> YOUR OBJECTIVE
Where a line holds the word "More", copy that line.
------ RECORDS FOR THE TASK
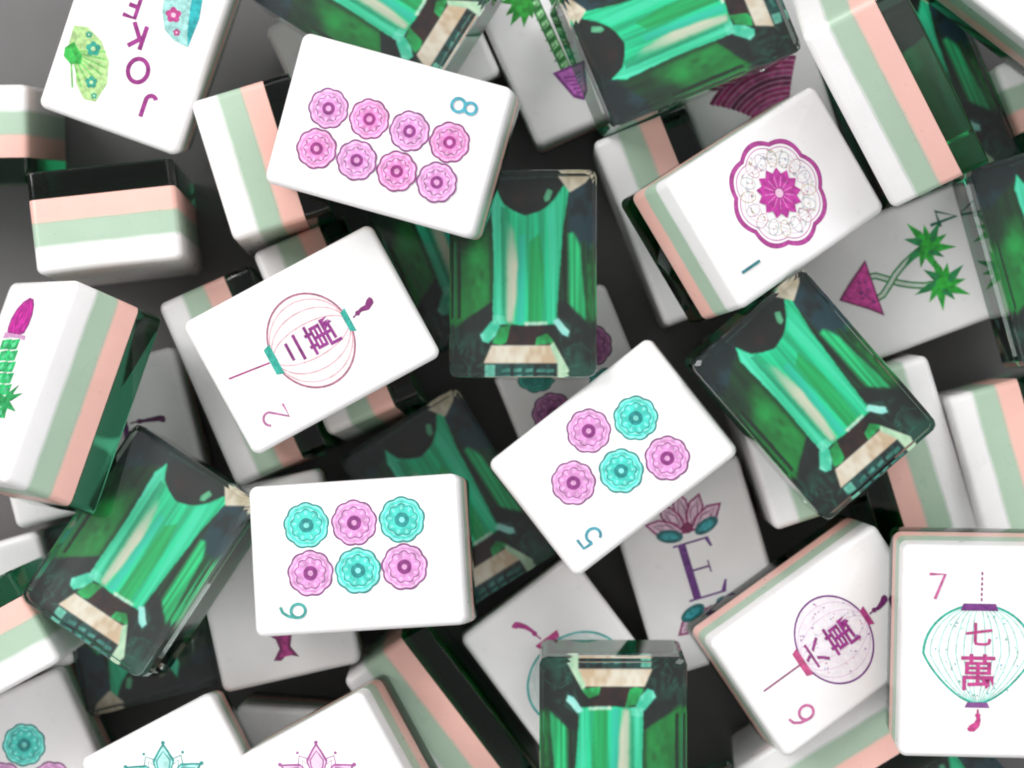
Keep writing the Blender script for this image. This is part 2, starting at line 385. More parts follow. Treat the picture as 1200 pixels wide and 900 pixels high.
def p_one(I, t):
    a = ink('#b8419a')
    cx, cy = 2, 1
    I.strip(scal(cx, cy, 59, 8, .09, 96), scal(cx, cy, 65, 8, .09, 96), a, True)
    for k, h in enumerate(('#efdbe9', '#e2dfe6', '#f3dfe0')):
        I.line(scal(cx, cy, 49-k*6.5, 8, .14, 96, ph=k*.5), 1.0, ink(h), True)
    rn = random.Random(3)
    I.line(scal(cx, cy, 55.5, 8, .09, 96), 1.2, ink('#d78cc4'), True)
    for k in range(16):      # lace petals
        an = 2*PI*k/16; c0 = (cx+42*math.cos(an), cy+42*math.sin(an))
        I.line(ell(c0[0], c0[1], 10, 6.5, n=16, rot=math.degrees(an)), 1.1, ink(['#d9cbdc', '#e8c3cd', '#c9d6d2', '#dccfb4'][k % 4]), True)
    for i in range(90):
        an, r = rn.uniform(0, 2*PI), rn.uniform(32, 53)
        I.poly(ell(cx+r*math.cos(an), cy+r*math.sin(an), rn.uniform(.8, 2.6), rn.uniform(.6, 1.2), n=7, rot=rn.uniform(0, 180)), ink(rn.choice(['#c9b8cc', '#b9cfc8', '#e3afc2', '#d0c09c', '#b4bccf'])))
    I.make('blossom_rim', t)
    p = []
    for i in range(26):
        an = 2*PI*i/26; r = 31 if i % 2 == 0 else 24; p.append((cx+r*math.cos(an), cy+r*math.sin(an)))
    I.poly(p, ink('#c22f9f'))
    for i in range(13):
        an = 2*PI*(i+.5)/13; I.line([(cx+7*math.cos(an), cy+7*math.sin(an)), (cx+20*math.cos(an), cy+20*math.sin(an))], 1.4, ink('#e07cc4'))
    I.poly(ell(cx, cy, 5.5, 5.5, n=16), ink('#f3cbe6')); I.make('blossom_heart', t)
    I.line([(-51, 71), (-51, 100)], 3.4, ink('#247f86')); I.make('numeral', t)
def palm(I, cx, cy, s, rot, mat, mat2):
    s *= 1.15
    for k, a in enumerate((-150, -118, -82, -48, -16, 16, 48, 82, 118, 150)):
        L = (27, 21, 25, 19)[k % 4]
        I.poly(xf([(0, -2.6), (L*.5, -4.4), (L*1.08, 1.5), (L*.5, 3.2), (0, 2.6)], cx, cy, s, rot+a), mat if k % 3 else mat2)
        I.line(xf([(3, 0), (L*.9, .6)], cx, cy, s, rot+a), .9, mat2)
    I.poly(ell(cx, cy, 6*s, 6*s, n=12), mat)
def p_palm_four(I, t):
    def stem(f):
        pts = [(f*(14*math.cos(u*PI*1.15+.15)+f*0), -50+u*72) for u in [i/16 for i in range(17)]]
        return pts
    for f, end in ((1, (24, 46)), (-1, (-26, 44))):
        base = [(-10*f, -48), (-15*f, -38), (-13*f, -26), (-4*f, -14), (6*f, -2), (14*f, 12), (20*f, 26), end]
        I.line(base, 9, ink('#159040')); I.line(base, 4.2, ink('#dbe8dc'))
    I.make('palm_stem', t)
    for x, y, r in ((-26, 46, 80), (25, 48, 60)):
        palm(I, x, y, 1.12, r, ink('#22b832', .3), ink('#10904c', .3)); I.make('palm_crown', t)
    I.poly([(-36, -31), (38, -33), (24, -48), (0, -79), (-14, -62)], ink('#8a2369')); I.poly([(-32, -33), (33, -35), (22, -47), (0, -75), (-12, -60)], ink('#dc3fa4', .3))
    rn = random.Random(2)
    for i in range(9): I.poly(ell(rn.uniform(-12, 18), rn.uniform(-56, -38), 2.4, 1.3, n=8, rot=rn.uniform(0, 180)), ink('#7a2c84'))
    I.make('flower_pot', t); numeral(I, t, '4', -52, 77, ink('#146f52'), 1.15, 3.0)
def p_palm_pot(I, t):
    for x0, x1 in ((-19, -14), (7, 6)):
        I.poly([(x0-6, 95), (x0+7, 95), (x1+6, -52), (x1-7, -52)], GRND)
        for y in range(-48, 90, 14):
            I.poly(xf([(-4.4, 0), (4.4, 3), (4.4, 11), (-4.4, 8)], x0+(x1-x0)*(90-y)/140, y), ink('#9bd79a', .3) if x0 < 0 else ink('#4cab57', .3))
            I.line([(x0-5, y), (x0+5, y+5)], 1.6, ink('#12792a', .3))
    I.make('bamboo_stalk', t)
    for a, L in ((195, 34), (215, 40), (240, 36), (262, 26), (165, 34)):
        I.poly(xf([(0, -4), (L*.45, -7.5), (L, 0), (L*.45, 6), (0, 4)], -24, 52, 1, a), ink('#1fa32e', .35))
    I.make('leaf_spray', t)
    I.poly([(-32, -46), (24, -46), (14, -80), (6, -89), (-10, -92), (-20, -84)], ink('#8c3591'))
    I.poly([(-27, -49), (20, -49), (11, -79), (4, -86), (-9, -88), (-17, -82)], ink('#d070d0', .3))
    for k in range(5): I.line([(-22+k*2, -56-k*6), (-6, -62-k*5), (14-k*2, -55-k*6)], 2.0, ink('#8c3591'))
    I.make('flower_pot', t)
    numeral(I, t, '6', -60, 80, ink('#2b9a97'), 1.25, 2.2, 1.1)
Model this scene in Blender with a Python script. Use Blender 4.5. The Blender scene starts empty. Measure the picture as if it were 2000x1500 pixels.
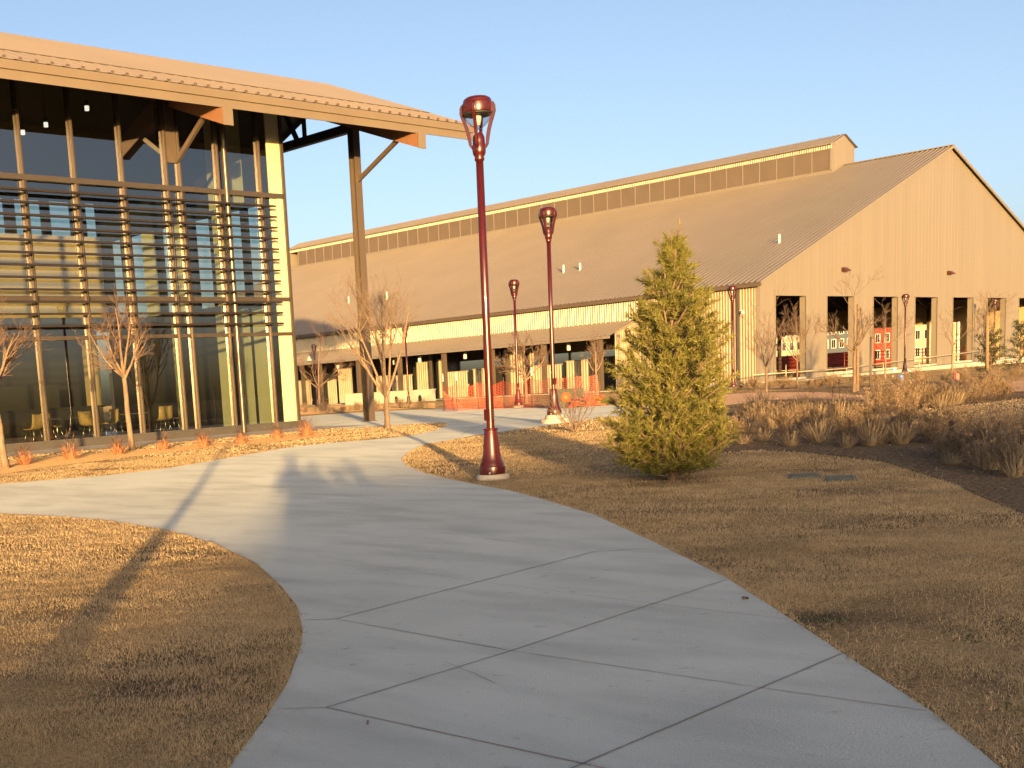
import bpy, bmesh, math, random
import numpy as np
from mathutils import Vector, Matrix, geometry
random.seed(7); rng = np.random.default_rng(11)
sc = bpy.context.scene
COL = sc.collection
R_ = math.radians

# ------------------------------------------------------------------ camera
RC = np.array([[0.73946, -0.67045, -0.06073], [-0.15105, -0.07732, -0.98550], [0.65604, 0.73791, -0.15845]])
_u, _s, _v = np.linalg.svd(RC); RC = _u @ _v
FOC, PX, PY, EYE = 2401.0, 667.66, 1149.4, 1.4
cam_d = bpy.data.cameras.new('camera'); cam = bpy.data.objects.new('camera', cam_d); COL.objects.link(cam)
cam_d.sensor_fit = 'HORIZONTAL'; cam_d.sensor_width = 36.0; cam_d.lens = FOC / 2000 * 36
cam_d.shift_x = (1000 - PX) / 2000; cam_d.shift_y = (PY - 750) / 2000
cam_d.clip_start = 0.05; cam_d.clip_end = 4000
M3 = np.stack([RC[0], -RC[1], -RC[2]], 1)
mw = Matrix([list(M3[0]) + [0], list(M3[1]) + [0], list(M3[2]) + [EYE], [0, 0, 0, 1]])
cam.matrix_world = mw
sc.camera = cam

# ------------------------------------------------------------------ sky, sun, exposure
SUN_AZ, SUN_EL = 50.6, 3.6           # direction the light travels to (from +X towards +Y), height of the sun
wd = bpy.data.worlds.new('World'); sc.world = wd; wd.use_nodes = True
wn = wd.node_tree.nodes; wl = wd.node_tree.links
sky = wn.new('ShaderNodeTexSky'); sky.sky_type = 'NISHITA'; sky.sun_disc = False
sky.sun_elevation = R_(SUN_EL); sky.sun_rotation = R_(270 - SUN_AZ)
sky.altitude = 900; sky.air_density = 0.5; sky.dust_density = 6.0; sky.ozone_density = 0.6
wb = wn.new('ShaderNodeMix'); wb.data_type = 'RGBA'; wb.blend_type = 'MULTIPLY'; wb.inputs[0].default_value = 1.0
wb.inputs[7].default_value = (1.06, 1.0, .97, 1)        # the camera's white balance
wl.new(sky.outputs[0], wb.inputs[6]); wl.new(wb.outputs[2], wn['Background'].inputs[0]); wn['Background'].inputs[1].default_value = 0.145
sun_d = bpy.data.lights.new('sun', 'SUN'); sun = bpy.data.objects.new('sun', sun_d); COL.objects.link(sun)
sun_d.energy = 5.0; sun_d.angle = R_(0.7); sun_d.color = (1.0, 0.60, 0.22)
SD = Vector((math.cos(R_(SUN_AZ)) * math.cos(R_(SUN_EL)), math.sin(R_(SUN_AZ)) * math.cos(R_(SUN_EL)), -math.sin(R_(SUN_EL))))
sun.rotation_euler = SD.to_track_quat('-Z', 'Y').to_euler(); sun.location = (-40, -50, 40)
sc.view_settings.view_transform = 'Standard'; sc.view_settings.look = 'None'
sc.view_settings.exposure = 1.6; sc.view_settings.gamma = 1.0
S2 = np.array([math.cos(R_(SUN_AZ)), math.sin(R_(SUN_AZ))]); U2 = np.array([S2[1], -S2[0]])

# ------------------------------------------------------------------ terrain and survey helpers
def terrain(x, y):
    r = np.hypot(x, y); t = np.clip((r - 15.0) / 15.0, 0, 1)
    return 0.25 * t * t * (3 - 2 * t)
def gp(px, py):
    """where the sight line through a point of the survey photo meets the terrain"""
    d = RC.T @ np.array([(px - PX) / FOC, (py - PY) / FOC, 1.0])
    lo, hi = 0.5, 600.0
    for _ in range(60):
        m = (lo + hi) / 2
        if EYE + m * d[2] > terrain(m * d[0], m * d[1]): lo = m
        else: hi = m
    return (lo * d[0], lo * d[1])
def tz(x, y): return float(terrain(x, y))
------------
------ RECORDS FOR THE TASK
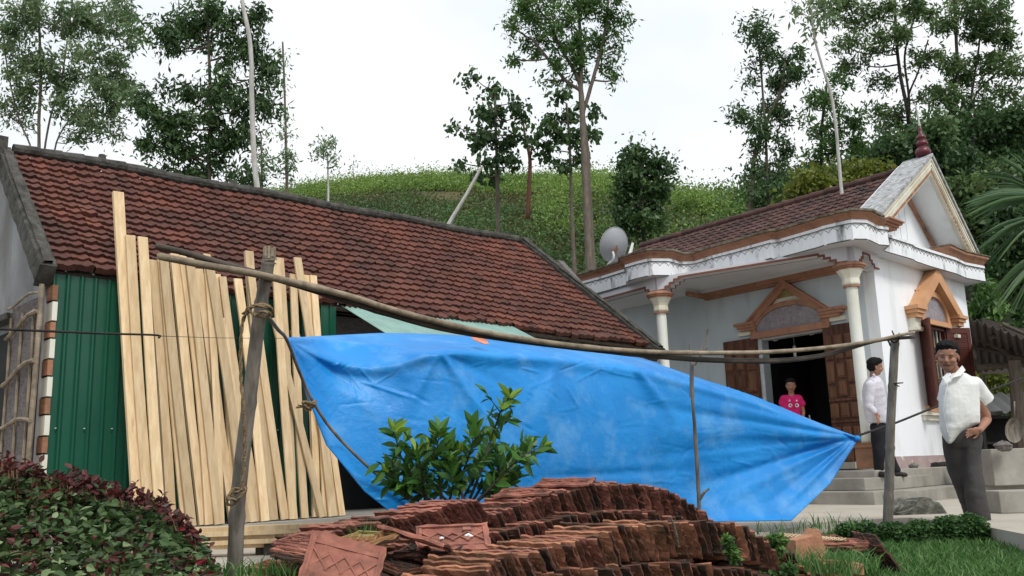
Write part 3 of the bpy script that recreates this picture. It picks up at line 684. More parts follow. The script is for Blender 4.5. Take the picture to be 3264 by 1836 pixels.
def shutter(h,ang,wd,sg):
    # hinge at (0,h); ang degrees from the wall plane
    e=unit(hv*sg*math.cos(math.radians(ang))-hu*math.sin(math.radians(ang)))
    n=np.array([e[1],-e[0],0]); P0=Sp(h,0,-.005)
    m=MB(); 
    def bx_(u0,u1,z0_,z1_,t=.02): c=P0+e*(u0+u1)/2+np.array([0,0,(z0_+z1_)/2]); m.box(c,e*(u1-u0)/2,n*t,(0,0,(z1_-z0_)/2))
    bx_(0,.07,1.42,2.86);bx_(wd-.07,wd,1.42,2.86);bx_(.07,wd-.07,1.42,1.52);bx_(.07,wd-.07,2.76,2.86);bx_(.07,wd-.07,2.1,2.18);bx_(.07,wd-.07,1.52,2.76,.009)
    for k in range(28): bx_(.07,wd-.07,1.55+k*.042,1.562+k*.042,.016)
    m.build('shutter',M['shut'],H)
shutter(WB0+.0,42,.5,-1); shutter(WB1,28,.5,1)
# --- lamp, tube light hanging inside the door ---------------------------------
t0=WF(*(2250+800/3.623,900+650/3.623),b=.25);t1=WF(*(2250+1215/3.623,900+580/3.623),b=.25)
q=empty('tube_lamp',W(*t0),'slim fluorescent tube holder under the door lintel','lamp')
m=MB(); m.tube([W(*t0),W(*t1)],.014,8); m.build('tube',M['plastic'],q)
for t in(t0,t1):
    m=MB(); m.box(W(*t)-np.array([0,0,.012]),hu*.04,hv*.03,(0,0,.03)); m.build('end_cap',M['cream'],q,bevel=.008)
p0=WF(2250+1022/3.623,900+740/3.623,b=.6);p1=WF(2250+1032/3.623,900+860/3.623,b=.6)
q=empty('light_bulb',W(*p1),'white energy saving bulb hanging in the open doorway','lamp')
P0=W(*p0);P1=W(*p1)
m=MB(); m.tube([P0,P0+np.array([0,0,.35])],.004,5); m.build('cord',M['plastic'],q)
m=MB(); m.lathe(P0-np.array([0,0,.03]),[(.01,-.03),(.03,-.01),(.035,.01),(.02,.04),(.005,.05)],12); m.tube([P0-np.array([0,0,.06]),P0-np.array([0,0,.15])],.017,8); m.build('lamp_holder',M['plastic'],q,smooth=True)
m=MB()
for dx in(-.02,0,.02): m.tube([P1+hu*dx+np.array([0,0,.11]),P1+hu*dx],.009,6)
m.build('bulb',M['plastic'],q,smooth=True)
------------
> TASK ANSWER
Keep writing the Blender script for this image. This is part 2, starting at line 385. More parts follow. Treat the picture as 1200 pixels wide and 900 pixels high.
Write part 3 of the bpy script that recreates this picture. It picks up at line 684. More parts follow. The script is for Blender 4.5. Take the picture to be 3264 by 1836 pixels.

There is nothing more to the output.